We also have gangs of sand-pikeys who keep kidnapped women in cages for “entertainment”, an angina effected editor of the local newspaper who has a thing for hairbrushes, the ‘bino’s mother Girly who lives on Jamieson’s and tranquilizers and spends her days watching movies from the 1950’s but still controlling the whole city, mysterious owners of numerous dodgy businesses and of course gang or clan leaders and more. This is a city on the edge, one that is ready to explode but as the opening sentence says: “Whatever’s wrong with us is coming in off that river”.

Daintily with forefinger and thumb he raised the ankle cuff of his trouser leg and dipped a Croat boot into the water to wash it clean.

Saw a red vibrancy mingle with the tarry brown of the bog water and so quickly disappear in the great mass of the river.

As you can imagine this novel is peppered with extreme violence and language, but amazingly it has humour, tenderness, lost love, grieving and humility. This is not an easy read, by any stretch of the imagination, and I did find myself re-reading numerous sentences or conversations, literally translating them into my own language as at times the slang and inflections are almost undecipherable. But I can guarantee the effort is worth it, Kevin Barry has created a dark world that seems beyond redemption, a place where human life is not at all valued, power and control are the measure of worth – along with your clothes:

Wolfie wore:

A neatly cut Crombie of confederate grey above green tweed peg pants, straight-legged, a starched white shirt, collar open to show a harlequin-patterned cravat, and a pair of tan-coloured arsekickers on the hooves that’d been imported from far Zagreb (them boys knew how to make a boot, was the Fancy’s reckon; if the Long Fella wasn’t walkin’ Portuguese, he was walkin’ Croat).

Of the IMPAC Dublin Literary Award shortlisted novels I have completed this was the standout for me, a change of pace from the raft of historical fiction that has been making the shortlists of late – a novel that will challenge and enthral you, another great work to come out of Ireland!!!

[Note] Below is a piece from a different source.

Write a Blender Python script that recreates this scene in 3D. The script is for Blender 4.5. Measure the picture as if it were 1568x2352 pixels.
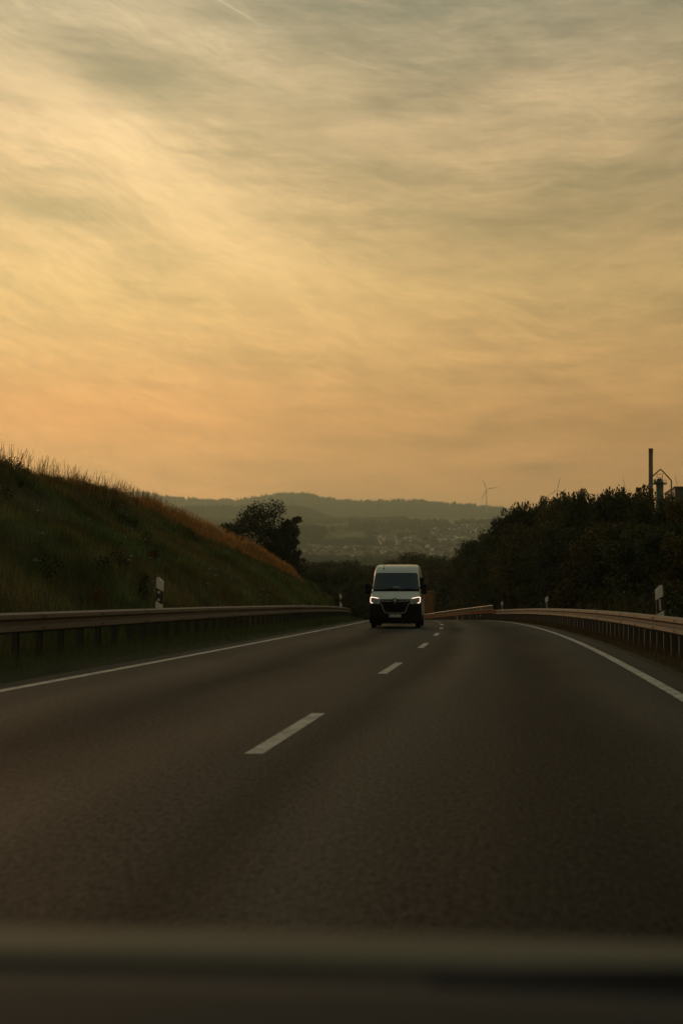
import bpy, bmesh, math, random
import numpy as np
from mathutils import Vector, Matrix
random.seed(4); rng = np.random.default_rng(4)
S = bpy.context.scene
for o in list(bpy.data.objects): bpy.data.objects.remove(o)
PI = math.pi
# ------------------------------------------------------------------ camera
EYE = 1.18
F = 3463.0                                   # focal length in pixels of a 2352 px high picture
PITCH = math.atan(196 / F); YAW = math.atan(374 / F * math.cos(PITCH))
cam = bpy.data.objects.new('camera', bpy.data.cameras.new('camera'))
S.collection.objects.link(cam); S.camera = cam
cam.location = (0, 0, EYE); cam.rotation_euler = (PI / 2 + PITCH, 0, YAW)
cam.data.sensor_fit = 'VERTICAL'; cam.data.sensor_height = 36; cam.data.lens = 36 * F / 2352
cam.data.clip_start = 0.05; cam.data.clip_end = 60000
cam.data.dof.use_dof = True; cam.data.dof.focus_distance = 62; cam.data.dof.aperture_fstop = 2.8
# ------------------------------------------------------------------ view, light
S.view_settings.view_transform = 'Standard'; S.view_settings.look = 'None'
S.view_settings.exposure = 0.0; S.view_settings.gamma = 1.0; S.view_settings.use_curve_mapping = False
S.render.engine = 'CYCLES'
S.cycles.use_denoising = True
S.cycles.volume_bounces = 2; S.cycles.max_bounces = 7; S.cycles.transparent_max_bounces = 12
SUN_AZ = math.radians(-26); SUN_EL = math.radians(7.5)     # azimuth from the road direction, to the left
HAZE_DENSITY = 9.5e-5

def lin(c):
    return tuple(((v / 255) / 12.92 if v / 255 <= .04045 else ((v / 255 + .055) / 1.055) ** 2.4) for v in c)

sun = bpy.data.objects.new('sun', bpy.data.lights.new('sun', 'SUN')); S.collection.objects.link(sun)
sun.data.energy = .75; sun.data.angle = math.radians(14); sun.data.color = (1, .58, .27)
d = Vector((math.sin(SUN_AZ) * math.cos(SUN_EL), math.cos(SUN_AZ) * math.cos(SUN_EL), math.sin(SUN_EL)))
sun.rotation_euler = d.to_track_quat('Z', 'Y').to_euler(); sun.location = (-30, 60, 30)

class NT:
    """small helper to write node trees as expressions"""
    def __init__(s, tree): s.t = tree; s.t.nodes.clear()
    def n(s, kind, **kw):
        nd = s.t.nodes.new(kind)
        for k, v in kw.items(): setattr(nd, k, v)
        return nd
    def put(s, sock, v):
        if hasattr(v, 'is_linked') or isinstance(v, bpy.types.NodeSocket): s.t.links.new(v, sock)
        else: sock.default_value = v
    def m(s, op, a, b=0.0, c=None, clamp=False):
        nd = s.n('ShaderNodeMath', operation=op, use_clamp=clamp)
        s.put(nd.inputs[0], a)
        if b is not None: s.put(nd.inputs[1], b)
        if c is not None: s.put(nd.inputs[2], c)
        return nd.outputs[0]
    def vec(s, x, y, z=0.0):
        nd = s.n('ShaderNodeCombineXYZ')
        for i, v in enumerate((x, y, z)): s.put(nd.inputs[i], v)
        return nd.outputs[0]
    def noise(s, v, scale=1.0, detail=4.0, rough=.5, dist=0.0):
        nd = s.n('ShaderNodeTexNoise')
        if v is not None: s.put(nd.inputs['Vector'], v)
        s.put(nd.inputs['Scale'], scale); s.put(nd.inputs['Detail'], detail)
        s.put(nd.inputs['Roughness'], rough); s.put(nd.inputs['Distortion'], dist)
        return nd.outputs['Fac']
    def ramp(s, f, stops, interp='LINEAR'):
        nd = s.n('ShaderNodeValToRGB'); cr = nd.color_ramp; cr.interpolation = interp
        while len(cr.elements) > 2: cr.elements.remove(cr.elements[-1])
        for i, (p, c) in enumerate(stops):
            e = cr.elements[i] if i < 2 else cr.elements.new(p)
            e.position = p; e.color = tuple(c) + (1,) if not np.isscalar(c) else (c, c, c, 1)
        s.put(nd.inputs[0], f); return nd.outputs[0]
    def mix(s, f, a, b, mode='MIX'):
        nd = s.n('ShaderNodeMixRGB', blend_type=mode)
        s.put(nd.inputs[0], f)
        for i, v in ((1, a), (2, b)):
            s.put(nd.inputs[i], tuple(v) + (1,) if isinstance(v, (tuple, list)) and len(v) == 3 else v)
        return nd.outputs[0]
    def smooth(s, v, a, b):
        nd = s.n('ShaderNodeMapRange', interpolation_type='SMOOTHSTEP')
        s.put(nd.inputs[0], v); nd.inputs[1].default_value = a; nd.inputs[2].default_value = b
        return nd.outputs[0]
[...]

Walter Scott Prize for Historical Fiction

Just a quick update on another award that was announced during the week. Tan Twan Eng picks up a further 25,000 pounds (to go with his Man Asia Award) for his Booker Prize shortlisted novel “The Garden of Evening Mists” – my review can be viewed here http://messybooker.blogspot.com.au/2013/01/2012-booker-shortlist-garden-of-evening.html  - the novels he beat, the shortlist, for this award were:

Pat Parker – Toby’s Room
Thomas Keneally – The Daughters of Mars
Hilary Mantel – Bring Up The Bodies
Anthony Quinn – The Streets
Rose Tremain – Merivel: A Man of His Time

Buy This Book from Book Depository, Free Delivery World Wide

5 comments:

Séamus Duggan said...

Good review. makes me want to read this next. Mind you I was already looking forward to it having read his short stories. Glad to have stumbled across your blog (via shared Twitter network).

Tony Messenger said...

Welcome Seamus and thanks for the feedback. I hope you are entertained by my posts as I work my way through a pile of literary lists.

Andrew Greene said...

I've just finished City of Bohane, and was very impressed by it. There's an inventiveness to the language that makes some of the passages read like poetry. His descriptions of the landscapes outside the city, for example, suggest he's been reading a lot of Cormac McCarthy. Here's one that stands out:
'Smaller tracks lead from it [the Boreen] into the hills and onto the bog and down briary laneways peoples by haggard souls in damp cottages that sag with damp, and loss, and sadness. The rain fell hard as the boys grimly walked, and rain was no surprise to the place. A low bank of cloud had moved in from the Atlantic and broke up when it hit the foothills of the Nothin' massif. The bog was livened and opened its maw hungrily for the rain..'
The dialogue is also strong, and very recognisably Irish despite the presence of the invented slang terms, and it flows along quite nicely. Definitely a very fine debut and I get the impression that, once he's got another two or three novels under his belt, Barry will be a master.
Next up for me: The Testament of Mary, by Colm Toibin, from the Booker longlist.

Tony Messenger said...

Thank you so much for your feedback Andrew - great to see a true literary aficionado logging in and commenting. Get to Dublinesque before The Testament of Mary - I'm sure it's more your style. (But then again you'll knock over Toibin's novel in one sitting).